Una vez liberada la obra en el ciberespacio, por cuenta propia acudimos a su encuentro fuera de estrenos en cines rimbombantes, en nuestro escritorio y con la pequeña pantalla de la laptop como herramienta de arte visual se dio el punto de reunión con Blade Runner 2049, no es el romántico escenario de un cinéfilo tradicional, pero al fin acomodamos la circunstancia cinematográfica a nuestra circunstancia de espectador de mini-pantalla. Tenemos como principal sentido para capturar el contenido de una película a la vista, siendo el acompañante de rigor el oído, y ambos sentidos se han acoplado sin queja alguna al visionado en pantalla mínima, ya defenestrada la televisión con su pantalla grande de pared, ya defenestradas las salas de cine enclavadas en una sección de los templos del consumismo. Si fuese a un teatro de proyecciones regular saldría lagrimeando por la migraña que me ganaría por la costumbre perdida de acudir a los puntos de encuentro del cinéfilo tradicional, de ahí que sería un tormento mantener la cabeza alzando a ver a la pantalla gigante y, por añadidura, aparte de los efectos especiales que son de ficción, sufrir el volumen “normal” al que se emite el rodaje como si gozara de un mega oído, vendría a ser intolerable estridencia. Supongo que pierdo algo o mucho de la espectacularidad de los sonidos y colores del cine Hollywood y sus sucedáneos a nivel global, pero por contrapartida he sido favorecido con la imaginación que vuela a la hora de recrear lo visionado en mini-pantalla porque nos hemos detenido a discreción en la sustancia y sus detalles. Así se experimenta el contrapunto con la pantalla gigante o la pantalla grande de pared que viene a ser el rectángulo del tiempo hecho trisas, el rectángulo de la prisa artificial, el rectángulo bulímico.
La pantalla de televisión de hoy día no es nada chica, es lo suficientemente grande, transparente e hipnótica para equipararse, en sus efectos devastadores en la psiquis humana, a los efectos de “la caja de ánimos” de ¿Sueñan los androides con ovejas eléctricas? A través de la pantalla grande se ofrece el ánimo que encaje con el ánimo del televidente, y la oferta de ánimos es prácticamente inabarcable a toda hora y todos los días del año televisivo. No sé si llegue al televidente interactivo con una oferta de programas en tiempo corriente tipo “como la vida mismo”, siendo una suerte de usuario-actor del teatro montado a la manera psicodélica de los hogares de Fahrenheit 451, novela de Bradbury. En las redes sociales ya el usuario está inmerso en actuaciones de “como la vida mismo”, y puede asumir distintos papeles en tiempo corriente, que van desde el de mero observador casi-invisible hasta avezado actor casi-presencial del acontecer mundano, yendo del campo familiar al conocido general y, por extensión, explorando si le apetece en el último rincón planetario político/social que los robots buscadores lo conduzcan.
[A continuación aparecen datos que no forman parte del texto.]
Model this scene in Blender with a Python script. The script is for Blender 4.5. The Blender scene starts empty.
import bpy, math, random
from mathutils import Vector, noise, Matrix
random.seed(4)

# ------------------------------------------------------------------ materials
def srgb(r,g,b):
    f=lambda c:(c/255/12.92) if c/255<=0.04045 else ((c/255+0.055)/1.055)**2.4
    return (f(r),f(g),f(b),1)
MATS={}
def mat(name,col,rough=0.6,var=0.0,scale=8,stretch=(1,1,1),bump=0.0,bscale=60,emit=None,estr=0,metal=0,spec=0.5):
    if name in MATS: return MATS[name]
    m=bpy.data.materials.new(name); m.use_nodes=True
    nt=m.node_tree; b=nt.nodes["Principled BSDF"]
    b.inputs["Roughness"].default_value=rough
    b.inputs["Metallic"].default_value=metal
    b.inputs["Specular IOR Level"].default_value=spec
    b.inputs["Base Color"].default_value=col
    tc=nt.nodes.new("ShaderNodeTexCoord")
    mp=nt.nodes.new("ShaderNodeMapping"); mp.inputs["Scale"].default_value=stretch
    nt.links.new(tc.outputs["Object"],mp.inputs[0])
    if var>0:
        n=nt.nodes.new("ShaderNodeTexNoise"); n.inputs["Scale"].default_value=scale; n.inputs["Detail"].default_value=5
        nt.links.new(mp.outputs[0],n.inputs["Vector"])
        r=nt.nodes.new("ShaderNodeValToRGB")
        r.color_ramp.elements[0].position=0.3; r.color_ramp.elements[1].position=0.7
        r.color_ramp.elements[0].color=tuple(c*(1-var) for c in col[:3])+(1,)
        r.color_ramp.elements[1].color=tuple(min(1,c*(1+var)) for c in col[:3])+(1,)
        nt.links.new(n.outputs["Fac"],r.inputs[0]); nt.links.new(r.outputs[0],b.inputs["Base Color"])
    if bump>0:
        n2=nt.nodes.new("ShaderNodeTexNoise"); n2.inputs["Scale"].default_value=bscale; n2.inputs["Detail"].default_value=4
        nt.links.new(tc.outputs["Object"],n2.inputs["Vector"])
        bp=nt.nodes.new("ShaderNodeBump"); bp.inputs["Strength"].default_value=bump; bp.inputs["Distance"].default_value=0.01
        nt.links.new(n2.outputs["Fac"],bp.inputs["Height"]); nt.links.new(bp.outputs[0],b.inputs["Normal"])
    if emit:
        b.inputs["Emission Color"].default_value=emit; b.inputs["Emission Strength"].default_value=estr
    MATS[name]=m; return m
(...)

Se espía y se es espiado a gratuidad, sin manchar ni arrugar el espacio de acción concreta del sujeto de la experiencia que está de vacaciones indefinidas en el limbo -plano e insensible-, es el ente del ciberespacio el que navega en la información a mansalva de las redes sociales, retratándose a muerte con el paloselfie injertado en el brazo. Parafraseando al doctor Sabato, acá en el mundo virtual, la suma de comunicaciones hace una incomunicación.
El androide tipo K, de Blade Runner 2049, no sueña con ovejas eléctricas sino con una androide tipo Y, así ella sea la maldita de la película y, en consecuencia, sueña en procrear la especie que no deje más asidero al Homo sapiens para proclamar superioridad moral sobre los androides a cuenta del fenómeno reproductivo mamífero y su capacidad de superpoblación sustentada en el número de vientres activos. Cuando ya el androide tipo K ha superado con creces al prosaico Homo sapiens, no es el adefesio de súper-hombre útil de la calocracia o útil de la vigorexia horizontal. No, el androide K, empujado por la locura religiosa de su creador humano que quiere trillones de “ángeles” para reconquistar el paraíso, toma consciencia de que él ha concretado al ultra-hombre contemplativo vertical, al salvador de lo bello distinto y vinculante, aquí como si se estuviese remitiendo a la filosofía de Byung Chul Han.